Tuesday, 6 July, 2010

Review: The Good News About Armageddon

I've had affection and respect for Steve McOrmond's poetry since Lean Days (the fourth section of the aforementioned contains poems centring on Glenn Gould that are just staggeringly good) so it was with much anticipation that I opened the pages of his latest collection, The Good News About Armageddon. And I wasn't disappointed.


As the title suggests, this collection explores the collision of two beliefs taken from the realm of Christianity, the Good News of salvation (the poem from which the collection takes its name begins with a "Young woman delivering the word / door to door") and the ultimate destruction of humanity, specifically the wicked portions of humanity. Reactions to that dual message of hope and terror are at the root of these observations, or, at least, they take this seeming paradoxical conflation as a starting point.

It is a rather cynical, sometimes funny, sometimes tender, exploration along a dark theme. The poems contain a good deal of (rather dark) insights about humanity, but they're infused with enough humour that one never feels caught in a maelstrom of dark thoughts (have I mentioned dark?); one can't despair while reading "The Hypochondriac Flies to Mexico," for example. And, in the end, dark or not, it's just great poetry.

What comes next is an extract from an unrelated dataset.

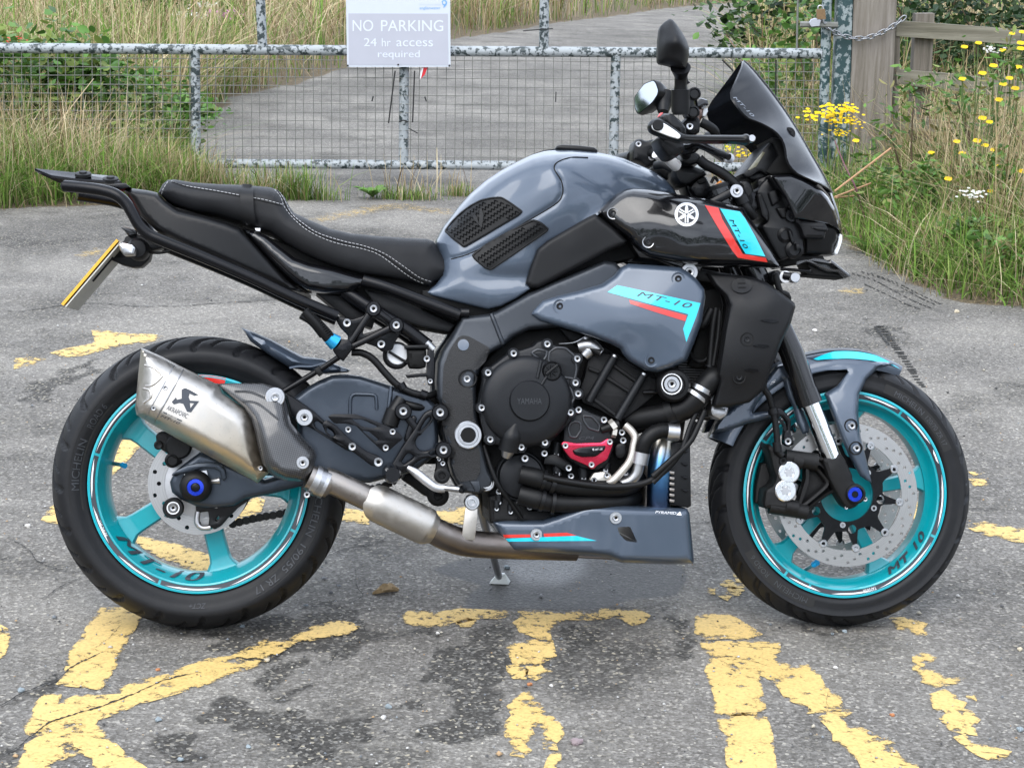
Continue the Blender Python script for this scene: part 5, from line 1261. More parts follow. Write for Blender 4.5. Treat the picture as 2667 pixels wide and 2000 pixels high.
tube('valve', [Vector((.190 * math.cos(R(246)),0,.190 * math.sin(R(246)))), Vector((.172 * math.cos(R(248)),-.028,.172 * math.sin(R(248))))],.0045, ALUDULL, FW, 10,1)
tube('valve_cap', [Vector((.172 * math.cos(R(248)),-.028,.172 * math.sin(R(248)))), Vector((.164 * math.cos(R(249)),-.040,.164 * math.sin(R(249))))],.0070, CYANAN, FW, 12,1)
for side in (1,-1):
    hl = [((.151,.144,.136)[k % 3],2 * math.pi * k / 60 + .02) for k in range(60)]
    d = disc_mesh('brake_disc', .160,.124,.0655 if side > 0 else -.0700,.0700 if side > 0 else -.0655, hl, DISC, FW, .0036)
    # spider carrier with five arms
    pts = []
    for k in range(120):
        a = 2 * math.pi * k / 120; m5 = .5 + .5 * math.cos(5 * a - 5 * R(28)); m10 = .5 + .5 * math.cos(10 * a - 10 * R(28))
        q_ = .080 + .006 * m5 + .042 * m10 ** 5; pts.append((q_ * math.cos(a), q_ * math.sin(a)))
    loops = [pts, [(.060 * math.cos(-2 * math.pi * k / 48),.060 * math.sin(-2 * math.pi * k / 48)) for k in range(48)]]
    for k in range(5):
        a = R(28 + 36 + 72 * k)
        loops.append([(.078 * math.cos(a) + .010 * math.cos(-t) * 1.0,.078 * math.sin(a) + .010 * math.sin(-t)) for t in np.linspace(0,2 * math.pi, 12, endpoint=False)])
    flat = [Vector((x, y, 0)) for l in loops for (x, y) in l]; N = len(flat); w1 = .069 * side; w0 = .062 * side
    V = [(v.x, -w1, v.y) for v in flat] + [(v.x, -w0, v.y) for v in flat]; Fc = []
    for t in tessellate_polygon([[Vector((x, y, 0)) for (x, y) in l] for l in loops]): Fc += [tuple(t), tuple(i + N for i in t[::-1])]
    s = 0
    for l in loops:
        n = len(l)
        for k in range(n): Fc.append((s + k, s + (k + 1) % n, s + (k + 1) % n + N, s + k + N))
        s += n
    fixnormals(mk('disc_carrier', V, Fc, BLACKM, FW, True, 30))
    for k in range(10):
        a = R(28 + 36 * k); o = bpy.data.objects.new('disc_button', _bolt.setdefault('button', lathe_data('disc_button', [(1,-.5),(1,.25),(.85,.4),(.45,.4),(.42,0),(0,0)],16, ALU)))
        o.location = (.121 * math.cos(a),-.068 * side, .121 * math.sin(a)); o.scale = (.0095,.0095 * side, .0095); link(o, FW)
    for k in range(5):
        a = R(28 + 18 + 72 * k); o = bpy.data.objects.new('bolt', _bolt.setdefault('sm', lathe_data('bolt', [(1,-.5),(1,.4),(.5,.4),(.45,0),(0,0)],12, ALU)))
        o.location = (.068 * math.cos(a),-.069 * side, .068 * math.sin(a)); o.scale = (.0065,.0065 * side, .0065); link(o, FW)

# ------------------------------------------------------------------ tank, seat and tail
tank_o = px('M', [(82,690),(100,655),(130,595),(180,530),(230,462),(300,385),(400,300),(500,233),(600,178),(700,130),(780,106),(860,98),(960,98),(1100,111),(1200,130),
                  (1290,155),(1400,200),(1480,238),(1560,292),(1610,348),(1628,382),(1560,390),(1480,378),(1400,368),(1340,372),(1290,385),(1230,425),(1180,470),(1100,535),
                  (1060,550),(1000,580),(900,640),(800,700),(745,750),(710,850),(690,940),(690,990),(600,1050),(500,1100),(420,1118),(300,1092),(180,1062),(60,1030),(25,1010),
                  (90,960),(130,900),(120,800),(95,740)])
tank_s = Surf(tank_o, px('M', [(300,600,.125),(200,700,.110),(500,420,.140),(700,300,.165),(800,380,.178),(900,250,.175),(1000,420,.170),(600,700,.160),(400,850,.150),(500,1000,.155),(200,980,.140),
                               (1200,260,.15),(1400,280,.13),(1560,330,.09),(1150,430,.175),(700,850,.165),(880,330,.185),(250,860,.145)]),
              px('M', [(82,690,.02),(180,530,.0),(400,300,.0),(700,130,.0),(960,98,.0),(1290,155,.0),(1560,292,.0),(1628,382,.05),(1400,380,.15),(1230,430,.165),(1000,590,.165),(745,750,.16),
                       (690,980,.15),(420,1118,.135),(180,1062,.13),(25,1010,.12),(100,900,.11),(95,740,.06)]),62,2.3)
def tank_dents(P):
    # crease that runs along the shoulder and the scooped flank below it
    line = np.array([p1('M', *q) for q in ((180,800),(300,765),(450,690),(650,570),(850,450),(898,380),(890,300),(845,225),(862,182),(950,150))])
    d = np.full(len(P),1e9)
    for a, b in zip(line[:-1], line[1:]):
        e = b - a; t = np.clip(((P - a) @ e) / (e @ e),0,1); d = np.minimum(d, np.linalg.norm(P - (a + t[:, None] * e), axis=1))
    c = -.0045 * np.exp(-(d / 5.0) ** 2)
    x = np.array(p1('M', 1180,240)); q = P - x
    c += -.018 * np.exp(-((q[:, 0] * .9 + q[:, 1] * .42) / 120) ** 2 - ((-q[:, 0] * .42 + q[:, 1] * .9) / 30) ** 2)
    x = np.array(p1('M', 640,300)); q = P - x
    c += -.010 * np.exp(-((q[:, 0] * .8 - q[:, 1] * .6) / 80) ** 2 - ((q[:, 0] * .6 + q[:, 1] * .8) / 30) ** 2)
    x = np.array(p1('M', 560,920)); q = P - x
    c += -.010 * np.exp(-(q[:, 0] / 90) ** 2 - ((q[:, 1]) / 26) ** 2)
    return c
_W0 = tank_s.W
tank_s.W = lambda P: _W0(P) + tank_dents(np.asarray(P, float))
tank = body('fuel_tank', tank_s, PAINT, bike, 5.5, angle=60)
seam_pts = px('M', [(178,802),(300,766),(450,690),(650,570),(850,450),(898,380),(890,300),(845,225),(862,182),(950,150),(1060,150)])
sp = catmull(seam_pts, 6)
tube('seam', [lp(q, float(tank_s.W([q])[0]) + .0002) for q in sp],.0016, DARKIN, tank, 6,1)
cap_o = px('M', [(855,92),(862,72),(890,65),(1000,70),(1100,82),(1125,100),(1122,118),(1090,116),(960,104),(870,98)])
prism('filler_cap_cover', cap_o, -.035,.035, SATIN, tank, .004, soft=3)
# rubber knee pads with zig-zag ribs
def kneepad(outline, rows, parent):
    o = px('M', outline); os_ = resample_soft(o, 7)
    pad = decal('knee_pad', os_, tank_s, RUBBER, parent, .0030,12)
    rim = [lp(q, float(tank_s.W([q])[0]) + .0035) for q in catmull(inset(os_, 3),1, True)]
    rim.append(rim[0]); tube('pad_rim', rim, .0016, RUBBER, pad, 6,1)
    A = np.array(o); lo, hi = A.min(0), A.max(0); ins = inset(os_, 6)
    d = np.array([math.cos(R(-34)), math.sin(R(-34))]); n = np.array([-d[1], d[0]])
    V = []; Fc = []
    c0 = A.mean(0); step = 7.8
    for r in range(-14,15):
        pts = []
        for k in range(-45,46):
            q = c0 + n * (r * 13.5 + (3.6 if k % 2 else -3.6)) + d * (k * step * .62); pts.append(q)
        P = np.array(pts); ok = inpoly(P, ins)
        for k in range(len(P) - 1):
            if not (ok[k] and ok[k + 1]): continue
            a, b = P[k], P[k + 1]; e = (b - a) / np.linalg.norm(b - a); w = np.array([-e[1], e[0]]) * 1.5
            quad = np.array([a - w, b - w, b + w, a + w]); mid = np.array([a, b])
            W = tank_s.W(np.vstack([quad, mid]))
            p3 = lpa(np.vstack([quad, mid]), W + np.array([.0034] * 4 + [.0058] * 2)); s = len(V); V += list(p3)
            Fc += [(s, s + 1, s + 5, s + 4),(s + 4, s + 5, s + 2, s + 3)]
    z = mk('zigzag_ribs', V, Fc, RUBBER, pad, False); z['kind'] = 'stuff'
    return pad
pad1 = kneepad([(143,612),(180,560),(240,500),(300,455),(370,418),(440,402),(505,398),(560,430),(645,492),(620,520),(500,590),(400,650),(265,727),(190,670),(143,625)],1, tank)
pad2 = kneepad([(313,772),(400,705),(550,620),(710,542),(760,560),(812,605),(800,625),(650,730),(440,873),(400,860),(330,800)],1, tank)
decal('pad_emblem', px('M', [(312,510),(345,520),(362,575),(365,490),(378,470),(392,520),(380,600),(330,545)]), Surf(tank_o, [(1234., 570., .1335)]) if False else tank_s, SATIN, pad1,.0062,10)

seat_o = px('L', [(30,250),(58,198),(90,170),(130,166),(250,186),(420,197),(560,202),(650,208),(750,217),(800,238),(840,282),(870,340),(900,380),(1000,427),(1130,482),(1260,512),(1450,531),
                  (1600,540),(1750,547),(1792,562),(1830,620),(1870,670),(1900,710),(1914,745),(1900,775),(1850,800),(1800,818),(1770,846),(1720,846),(1650,822),(1500,792),(1350,772),(1200,732),
                  (1080,692),(950,632),(850,572),(750,502),(680,482),(640,466),(540,432),(400,392),(250,366),(130,326),(70,290)])
seat_s = Surf(seat_o, px('L', [(100,240,.10),(300,280,.118),(550,320,.125),(750,340,.130),(800,430,.138),(1000,560,.150),(1300,650,.155),(1600,720,.145),(1800,740,.12),(1500,600,.115),(1300,560,.12),(1700,620,.10),(700,420,.13)]),
              px('L', [(30,250,.05),(90,170,.02),(420,197,.03),(750,217,.04),(840,290,.05),(1000,427,.06),(1450,531,.05),(1750,547,.03),(1870,670,.07),(1914,745,.09),(1770,846,.12),(1500,792,.14),(1200,732,.14),(950,632,.135),(750,502,.125),(540,432,.115),(250,366,.11),(70,290,.09)]),46,2.4)
seat = body('seat', seat_s, VINYL, bike, 6, angle=60)
def stitch(reg, pts, par=None, r=.0011, dash=7.0, gap=3.2):
    q = catmull(px(reg, pts),10); q = np.array([a[:2] for a in q]); L = np.r_[0, np.cumsum(np.linalg.norm(np.diff(q, axis=0), axis=1))]
    V = []; Fc = []; s = 0
    while s + dash < L[-1]:
        seg = [np.array([np.interp(s + dash * k / 2, L, q[:, 0]), np.interp(s + dash * k / 2, L, q[:, 1])]) for k in range(3)]
        e = seg[2] - seg[0]; e /= np.linalg.norm(e); w = np.array([-e[1], e[0]]) * .75; b = len(V)
        pts2 = np.array([x + sg * w for x in seg for sg in (-1,1)]); V += list(lpa(pts2, seat_s.W(pts2) + .0016))
        Fc += [(b, b + 2, b + 3, b + 1),(b + 2, b + 4, b + 5, b + 3)]; s += dash + gap
    o = mk('stitching', V, Fc, THREAD, par or seat, False); return o
stitch('L', [(112,176),(200,205),(400,238),(560,268)]); stitch('L', [(640,283),(720,298),(832,328)])
stitch('L', [(772,228),(812,275),(840,345),(905,425),(1000,500),(1150,567),(1350,613),(1450,652),(1560,732),(1660,802),(1745,838)])
stitch('L', [(805,242),(840,300),(885,385),(955,445),(1050,507),(1200,557),(1350,592),(1480,642),(1600,722),(1700,792),(1780,822)])
stitch('L', [(92,180),(62,225),(50,262)])
for pts in ([(118,182),(220,214),(400,245),(600,284),(820,334)],[(790,236),(828,290),(865,370),(930,437),(1025,505),(1180,563),(1350,603),(1465,648),(1580,728),(1680,798),(1765,832)]):
    q = catmull(px('L', pts),8); tube('seat_seam', [lp(a[:2], float(seat_s.W([a[:2]])[0]) + .0002) for a in q],.0013, DARKIN, seat, 6,1)
st_o = resample_soft(px('L', [(556,205),(572,195),(625,197),(640,212),(638,260),(640,350),(655,440),(668,466),(600,458),(560,440),(552,330)]),4)
st_s = Surf(st_o, [(1,1,0)]); st_s.W = lambda P: seat_s.W(P) + .0075
decal('seat_strap', st_o, st_s, MATTE, seat, .0030,6)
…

From the first poem, "Advisory," which provides us with a witty parody of t.v. and film censor warnings, and through to the last line of the last poem, "Envoi," McOrmond captivates with tone and image (as good poets are wont to do). Biting, at times, sarcastic, there are moments that feel like a poetic lesson in contemporary apathy. But McOrmond's pithy, sometimes aphoristic, approach compels throughout.

There are lines wonderfully apt ("the jetty / sliding past us like a film strip"), images of delightfully congruous incongruity ("Cold, bone's / tuning fork"), fits of wisdom and folly ("Accustomed to instant gratification, / we wanted our apocalypse now"), telling observations ("Now the monsters / are out of the closet and the wolves // wear wolves' clothing"), and often the speaker's voice is undeniably callous. The eyes we're looking through in this collection are keeping their distance, voices measuring themselves against futility. But like the musicians playing away while the boat sinks, these poems keep their collective chin up to the end.

There are poems that explore a variety of end-time scenarios. Poems with sections partitioned in quick shots. Poems that make use of McOrmond's versatility with voice. Poems that inevitably occupy one's thoughts long after the last page turns.

Disturbing, humorous, well-crafted, a fascinating collection.


* Much thanks to Brick Books for the review copy!!

2 scribble(s) in the margin:

Grad said...

It is always a let-down when a writer we love gives us a work that we don't love. I'm happy to hear that this one didn't disappoint. I really should read more poetry and don't know why I don't. I'll look out for McOrmond the next time I'm at the library (which will probably be on Saturday) and see if I can find him there.

Inkslinger said...

Yes, it's an awful feeling to be let down by one's own expectations. But so so good when it doesn't happen! :)

I hope some of McOrmond's work is at the library there and you can give him a try, and I hope you like him too. . . but one never knows with poetry.

Steve McOrmond is one of my favourite contemporary Canadian poets (I love poets who play about with language and line without making it seem gimmicky or pretentious). My short list of favourite contemporary Canadian poets would include McOrmond, Anne Compton, Don Domanski, Sue Sinclair, Don McKay. There are others out there doing interesting things, too, but those are the poets I return to most often.